Appeal from an order of the Supreme Court (Demarest, J.), entered May 18, 2005 in St. Lawrence County, which granted plaintiffs’ motion for partial summary judgment on the issue of liability.
In July 1972, the Department of Environmental Conservation (hereinafter DEC) issued a permit to defendants for the reconstruction of a dam on their property on Grass Lake in the Town of Rossie, St. Lawrence County. Pursuant to the terms thereof, defendants were not allowed “to trespass upon the lands of others to perform the permitted work,” nor were they granted approval “for flooding any lands other than those belonging to [them].” Additionally, defendants expressly accepted “full legal responsibility for all damages, direct or indirect, of whatever nature, and by whomever suffered, arising out of the project described” in the permit. Defendants have been operating the dam with appurtenances for the impoundment of water since that time.

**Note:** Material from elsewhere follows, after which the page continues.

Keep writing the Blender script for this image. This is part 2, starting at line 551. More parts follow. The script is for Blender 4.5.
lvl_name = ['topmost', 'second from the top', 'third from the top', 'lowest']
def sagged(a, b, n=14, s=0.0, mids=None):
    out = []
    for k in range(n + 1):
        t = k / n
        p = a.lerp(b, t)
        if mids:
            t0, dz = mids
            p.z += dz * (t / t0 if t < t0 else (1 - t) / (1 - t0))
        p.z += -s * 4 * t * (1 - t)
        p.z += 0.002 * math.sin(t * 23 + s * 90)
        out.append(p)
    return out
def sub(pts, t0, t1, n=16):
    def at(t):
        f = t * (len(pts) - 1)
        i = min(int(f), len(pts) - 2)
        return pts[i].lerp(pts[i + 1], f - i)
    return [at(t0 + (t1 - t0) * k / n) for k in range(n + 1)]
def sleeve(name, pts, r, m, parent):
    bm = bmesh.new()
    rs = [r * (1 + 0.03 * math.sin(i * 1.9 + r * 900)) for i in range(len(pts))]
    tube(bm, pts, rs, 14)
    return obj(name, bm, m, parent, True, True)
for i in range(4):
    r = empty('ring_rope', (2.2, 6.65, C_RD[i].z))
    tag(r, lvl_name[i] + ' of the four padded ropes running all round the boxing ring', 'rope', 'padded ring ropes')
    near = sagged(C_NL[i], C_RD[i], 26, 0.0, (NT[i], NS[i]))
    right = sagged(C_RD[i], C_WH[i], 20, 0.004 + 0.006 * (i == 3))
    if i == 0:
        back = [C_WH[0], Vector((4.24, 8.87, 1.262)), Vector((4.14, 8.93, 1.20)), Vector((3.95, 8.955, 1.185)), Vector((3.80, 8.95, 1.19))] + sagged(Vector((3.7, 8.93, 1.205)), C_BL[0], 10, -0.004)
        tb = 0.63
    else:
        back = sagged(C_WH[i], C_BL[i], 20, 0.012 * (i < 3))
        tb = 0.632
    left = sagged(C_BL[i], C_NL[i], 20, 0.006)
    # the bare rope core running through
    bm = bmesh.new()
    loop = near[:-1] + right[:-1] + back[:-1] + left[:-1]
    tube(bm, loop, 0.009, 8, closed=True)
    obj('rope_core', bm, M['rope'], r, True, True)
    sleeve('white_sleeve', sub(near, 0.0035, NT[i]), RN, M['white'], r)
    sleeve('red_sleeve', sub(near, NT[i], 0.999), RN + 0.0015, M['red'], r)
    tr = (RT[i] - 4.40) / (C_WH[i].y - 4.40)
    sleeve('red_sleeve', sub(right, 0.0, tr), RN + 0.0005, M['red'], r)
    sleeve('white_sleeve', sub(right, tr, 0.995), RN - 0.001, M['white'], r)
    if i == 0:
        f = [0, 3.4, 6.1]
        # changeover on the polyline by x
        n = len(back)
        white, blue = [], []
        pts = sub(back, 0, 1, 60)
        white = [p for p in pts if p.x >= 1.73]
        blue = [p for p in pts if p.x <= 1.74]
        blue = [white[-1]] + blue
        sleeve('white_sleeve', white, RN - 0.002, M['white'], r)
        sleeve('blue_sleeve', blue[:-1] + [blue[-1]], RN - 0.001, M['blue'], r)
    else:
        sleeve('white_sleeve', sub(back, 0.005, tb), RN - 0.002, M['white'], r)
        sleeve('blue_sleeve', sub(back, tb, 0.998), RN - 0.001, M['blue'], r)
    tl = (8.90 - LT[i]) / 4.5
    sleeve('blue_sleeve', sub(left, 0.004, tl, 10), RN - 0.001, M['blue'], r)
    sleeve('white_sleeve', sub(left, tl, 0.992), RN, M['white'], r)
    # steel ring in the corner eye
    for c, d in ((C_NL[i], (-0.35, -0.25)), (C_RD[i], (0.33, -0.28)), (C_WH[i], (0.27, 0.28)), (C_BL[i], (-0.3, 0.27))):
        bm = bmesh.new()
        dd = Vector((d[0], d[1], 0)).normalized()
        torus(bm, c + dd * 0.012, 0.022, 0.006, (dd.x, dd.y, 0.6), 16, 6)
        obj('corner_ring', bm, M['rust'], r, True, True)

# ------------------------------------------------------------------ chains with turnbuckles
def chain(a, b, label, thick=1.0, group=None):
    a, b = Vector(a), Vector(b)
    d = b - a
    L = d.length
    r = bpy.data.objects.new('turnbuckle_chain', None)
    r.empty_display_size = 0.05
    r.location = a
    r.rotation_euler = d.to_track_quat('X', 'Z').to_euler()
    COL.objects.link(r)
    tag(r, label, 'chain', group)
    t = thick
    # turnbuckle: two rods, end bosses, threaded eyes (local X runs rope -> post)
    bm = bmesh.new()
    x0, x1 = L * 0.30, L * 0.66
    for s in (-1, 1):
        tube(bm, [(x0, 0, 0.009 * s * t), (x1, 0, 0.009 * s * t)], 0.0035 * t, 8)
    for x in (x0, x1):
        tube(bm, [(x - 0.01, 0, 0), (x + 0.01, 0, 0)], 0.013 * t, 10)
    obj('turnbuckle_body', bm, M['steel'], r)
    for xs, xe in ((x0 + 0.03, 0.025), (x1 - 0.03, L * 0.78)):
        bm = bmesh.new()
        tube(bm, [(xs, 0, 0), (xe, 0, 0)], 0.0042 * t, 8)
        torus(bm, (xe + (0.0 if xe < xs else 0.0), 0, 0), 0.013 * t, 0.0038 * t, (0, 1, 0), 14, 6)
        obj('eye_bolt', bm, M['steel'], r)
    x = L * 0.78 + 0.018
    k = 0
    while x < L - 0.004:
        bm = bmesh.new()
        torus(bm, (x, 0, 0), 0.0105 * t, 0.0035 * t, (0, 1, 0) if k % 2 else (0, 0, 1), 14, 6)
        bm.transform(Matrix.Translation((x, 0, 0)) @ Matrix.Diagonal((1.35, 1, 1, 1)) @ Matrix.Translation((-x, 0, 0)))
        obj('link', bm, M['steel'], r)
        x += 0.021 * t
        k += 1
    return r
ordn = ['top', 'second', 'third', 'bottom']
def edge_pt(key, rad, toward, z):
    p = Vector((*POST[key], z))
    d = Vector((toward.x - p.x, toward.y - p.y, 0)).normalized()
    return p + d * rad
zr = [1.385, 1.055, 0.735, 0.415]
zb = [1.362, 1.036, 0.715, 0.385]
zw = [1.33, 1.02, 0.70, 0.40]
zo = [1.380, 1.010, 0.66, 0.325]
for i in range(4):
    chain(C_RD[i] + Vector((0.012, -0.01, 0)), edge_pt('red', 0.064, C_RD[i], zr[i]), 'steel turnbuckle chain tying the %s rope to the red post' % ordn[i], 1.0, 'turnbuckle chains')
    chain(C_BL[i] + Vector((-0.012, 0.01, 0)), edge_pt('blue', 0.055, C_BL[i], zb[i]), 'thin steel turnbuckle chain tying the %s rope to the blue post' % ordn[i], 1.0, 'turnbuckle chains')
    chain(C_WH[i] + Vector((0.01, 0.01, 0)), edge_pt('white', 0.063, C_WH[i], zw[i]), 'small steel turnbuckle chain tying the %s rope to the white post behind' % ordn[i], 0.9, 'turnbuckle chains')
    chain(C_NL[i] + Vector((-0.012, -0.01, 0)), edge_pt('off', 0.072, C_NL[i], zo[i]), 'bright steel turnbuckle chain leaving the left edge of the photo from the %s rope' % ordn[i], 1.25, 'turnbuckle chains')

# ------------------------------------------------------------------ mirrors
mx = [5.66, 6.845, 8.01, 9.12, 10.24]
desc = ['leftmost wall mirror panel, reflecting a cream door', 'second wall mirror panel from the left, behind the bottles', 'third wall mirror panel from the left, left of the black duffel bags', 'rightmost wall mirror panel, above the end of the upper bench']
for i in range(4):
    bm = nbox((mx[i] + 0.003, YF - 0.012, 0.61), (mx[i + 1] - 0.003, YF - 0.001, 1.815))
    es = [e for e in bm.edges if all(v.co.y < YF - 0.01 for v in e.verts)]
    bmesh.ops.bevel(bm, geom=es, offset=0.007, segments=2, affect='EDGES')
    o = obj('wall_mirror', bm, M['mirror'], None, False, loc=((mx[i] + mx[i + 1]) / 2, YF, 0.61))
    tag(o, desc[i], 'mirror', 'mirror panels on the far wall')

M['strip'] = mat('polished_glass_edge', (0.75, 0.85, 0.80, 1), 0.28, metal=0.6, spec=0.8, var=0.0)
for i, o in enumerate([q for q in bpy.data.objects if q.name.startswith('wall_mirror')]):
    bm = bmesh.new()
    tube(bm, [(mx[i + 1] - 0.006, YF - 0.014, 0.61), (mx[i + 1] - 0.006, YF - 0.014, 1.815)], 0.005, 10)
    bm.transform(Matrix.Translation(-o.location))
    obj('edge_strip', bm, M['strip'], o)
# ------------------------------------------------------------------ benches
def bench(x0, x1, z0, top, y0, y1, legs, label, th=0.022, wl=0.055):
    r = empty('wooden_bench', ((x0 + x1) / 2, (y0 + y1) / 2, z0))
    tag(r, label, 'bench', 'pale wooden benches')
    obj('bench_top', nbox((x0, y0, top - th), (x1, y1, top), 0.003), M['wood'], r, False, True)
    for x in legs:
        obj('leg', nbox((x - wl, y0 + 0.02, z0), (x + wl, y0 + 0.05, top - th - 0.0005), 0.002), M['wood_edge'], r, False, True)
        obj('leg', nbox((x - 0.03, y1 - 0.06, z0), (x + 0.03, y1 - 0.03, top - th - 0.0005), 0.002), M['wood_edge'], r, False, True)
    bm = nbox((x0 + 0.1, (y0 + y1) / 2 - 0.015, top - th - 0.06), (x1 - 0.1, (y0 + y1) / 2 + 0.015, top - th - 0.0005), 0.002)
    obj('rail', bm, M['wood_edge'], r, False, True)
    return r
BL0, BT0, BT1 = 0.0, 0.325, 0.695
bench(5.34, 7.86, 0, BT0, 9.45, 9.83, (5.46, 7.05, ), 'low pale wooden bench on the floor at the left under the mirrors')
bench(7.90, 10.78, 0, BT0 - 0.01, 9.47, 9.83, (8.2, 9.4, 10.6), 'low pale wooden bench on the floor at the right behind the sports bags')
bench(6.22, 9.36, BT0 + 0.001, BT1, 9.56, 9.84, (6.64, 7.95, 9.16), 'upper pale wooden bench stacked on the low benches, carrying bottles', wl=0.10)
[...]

Difficulties regarding defendants’ operation of the dam thereafter developed and, in September 2002, defendant Andrew J. *924Chapman was issued appearance tickets by a DEC conservation officer for violating the terms of the permit by obstructing the water flow and failing to comply with a lawful order of a conservation officer. Chapman was found guilty of these charges and ordered to lower the impoundment to the permitted level. Additionally, DEC was directed to inspect the dam and monitor Chapman’s compliance with the terms and conditions of the subject permit. Problems continued and, in November 2004, a natural resources supervisor for DEC visited defendants’ property and observed, among other things, that the water level behind the dam was 22 inches above the permitted level and that concrete had been poured into the water control structure, without a permit from DEC, thereby impeding the water flow and increasing the water level upstream of the dam.
Plaintiffs, all of whom own property along the shore of Grass Lake, thereafter commenced this action contending that defendants’ deliberate and/or negligent operation of their dam and the impoundment of water in excess of the level allowed by the DEC permit resulted in flooding and caused substantial damage to their respective properties. Following joinder of issue, plaintiffs moved for partial summary judgment on the issue of liability. Supreme Court, in a terse bench decision, granted plaintiffs’ motion, and this appeal by defendants ensued.
We affirm. Based upon our review of the record as a whole, which includes, among other things, the permit issued to defendants, affidavits from DEC personnel and certain photographic evidence, we are satisfied that plaintiffs met their burden of demonstrating that defendants deliberately or negligently obstructed the flow of water and raised the impoundment above the permitted level, thereby causing flooding to plaintiffs’ properties. In opposition, defendants offered only a brief affidavit wherein they averred that they rarely were present at their property in St. Lawrence County and denied doing “anything to dam the water in a fashion that would even remotely cause flooding to nearby lands.” Such conclusory denials plainly are insufficient to raise a question of fact as to the issue of liability. Accordingly, we have no quarrel with Supreme Court’s decision to grant plaintiffs’ motion for partial summary judgment on the issue of liability.
Carpinello, Mugglin, Lahtinen and Kane, JJ., concur. Ordered that the order is affirmed, with costs.